The U.S. economy added 223,000 jobs in December, far exceeding expectations of around 153,000 jobs. The strong job growth signals a healthy economy but raises questions about how soon the Federal Reserve will cut interest rates again. Traders now expect just a 2.7% chance the Fed will cut rates at its policy meeting later this month, according to the CME FedWatch Tool.
The Russell 2000 index, which tracks smaller companies, fell 2.2%, highlighting concerns about the impact of “higher for longer” interest rates. President-elect Donald Trump’s proposed tariff policies have spooked investors and surged bond yields. The yield on the 10-year US treasury spiked to 4.76%, and the yield on the 30-year US treasury rose to 4.95%.
Rising yields signal concern about a stronger-than-expected economy, resurgent inflation, and potentially fewer rate cuts in 2025 than anticipated. The strong jobs report sent yields higher amid expectations for the Fed to pause its rate-cutting cycle for a significant period,” Ross Mayfield, an investment strategist at Baird, wrote in a note Friday. Stocks dragging the market lower on Friday included Nvidia, which fell 3%, Apple, which fell 2.4%, and Palantir, which fell 1.4%.
Jobs data shifts Fed expectations
“The better-than-expected increase in jobs caused an immediate reaction in both stocks and bonds, with prices moving lower and bond yields moving higher, as yields move inversely with price,” wrote Chris Zaccarelli, chief investment officer at Northlight Asset Management, in a note Friday. Following the stronger-than-expected December employment data and concerns about resurgent inflation, Wall Street is adjusting its expectations for the Fed’s rate-cutting path this year.
Analysts at Goldman Sachs now expect just two rate cuts from the central bank — in June and December — as opposed to the previously anticipated three, citing job growth that exceeded expectations. At Bank of America, economists now believe the Fed is done cutting rates and see a growing possibility that central bankers may need to consider raising rates instead. “We think the cutting cycle is over,” Aditya Bhave, senior US economist at Bank of America, said in a report.
“Inflation is stuck above target, with upside risks … The conversation should move to hikes, which could be in play.”

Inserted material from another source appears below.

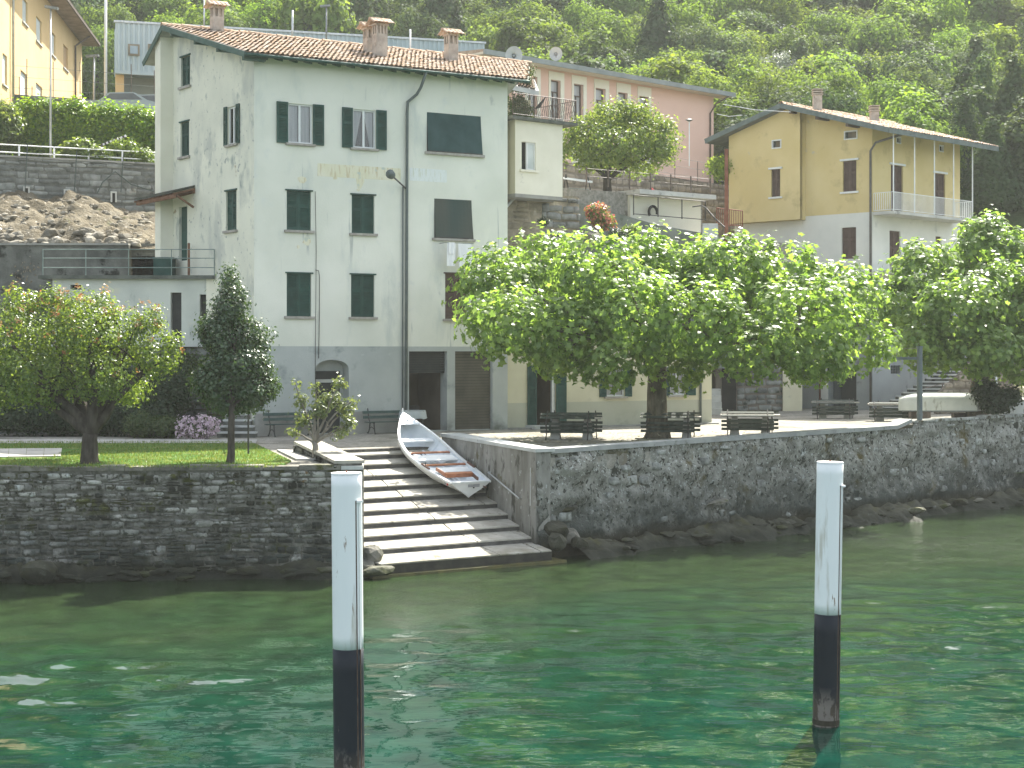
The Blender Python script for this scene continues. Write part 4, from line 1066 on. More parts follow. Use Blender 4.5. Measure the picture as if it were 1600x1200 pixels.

However, Morgan Stanley analysts expect the Fed to cut rates in March, highlighting diverging forecasts on Wall Street. “The report should reduce the probability of near-term Fed cuts, though our more favorable outlook on inflation keeps us thinking a March cut is still more likely than not,” analysts said in a note. Baird’s Mayfield said a pause in Fed rate cuts until at least May now seems likely.
“The big question is to what extent is the Fed thinking about immigration and tariff policy that is yet to be implemented,” Mayfield said. Traders on Friday expect a 25% chance the Fed will cut rates in March, down from Thursday’s expectations of a 41% chance, according to the CME FedWatch Tool.